Low frequencies: a speculative relationship with transience  
Michelle Atherton (Sheffield Hallam University)

Paper short abstract:

A practice based presentation exploring how a natural burial for a relative leads to speculations on our affective relationships with transience, through time spent listening to frequencies from the soil. N.B. If good quality speakers are available it would be possible to include field recordings.

Paper long abstract:

Presentation of art-based research on how undertaking a natural burial for a close relative led to realisations about the difficulty Western secular societies have dealing with death, dead bodies and transience. There are of course different types of deaths and dying is not a monolithic experience, but this presentation will argue, with Akomolafe, that we need different approaches to dying and thinking about life that are not so distant from demise, dying, compost, grief and loss .

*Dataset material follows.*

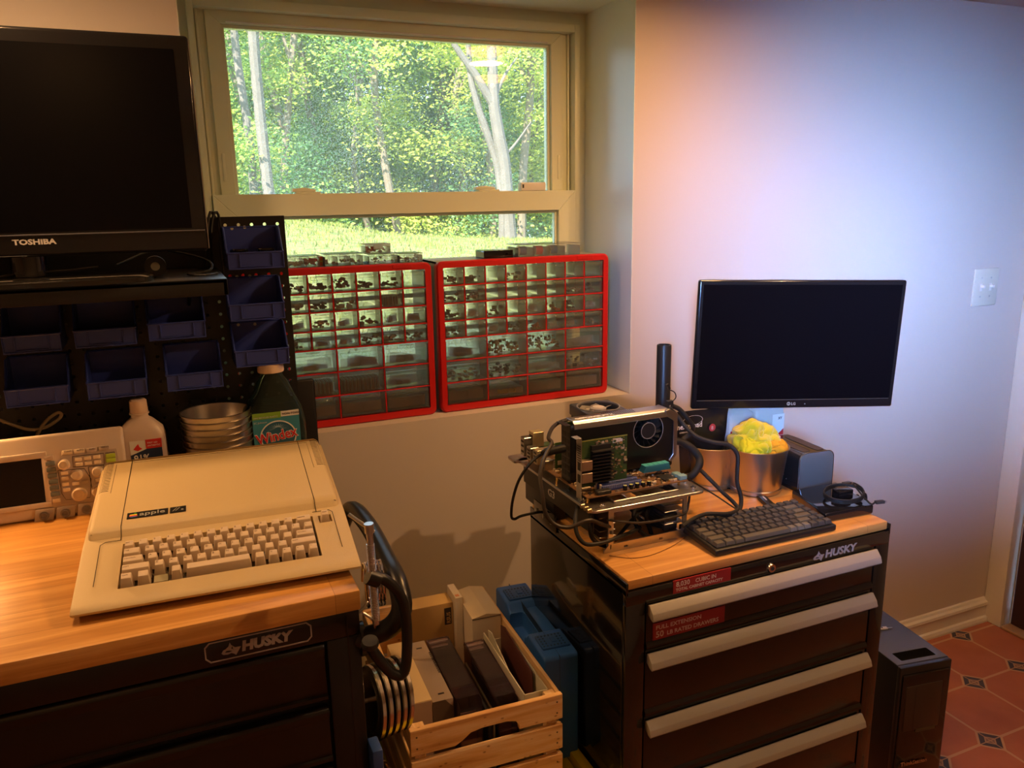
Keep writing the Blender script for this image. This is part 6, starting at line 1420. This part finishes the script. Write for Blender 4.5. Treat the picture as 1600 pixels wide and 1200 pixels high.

I speculate on how a different set of affective relationships might be triggered through listening to the ground, a space overlooked because it is over-trodden. For centuries, many cultures have interred their dead. Creating an audible connection with frequencies from the soil might open different material relations with the ground; its processes, the living, the dead and the inert.

Part of this conjecture concerns the effective dynamics involved in listening to sounds that are not every day noises. There are questions alongside how we perceive sound itself; its ephemeral nature, and (through the testimony of workshop participants) its use as a lament and its ‘state of either emergence or decay’ are key. My aim is to explore how soil vibrations might initiate more lively ways of engaging with essential transience.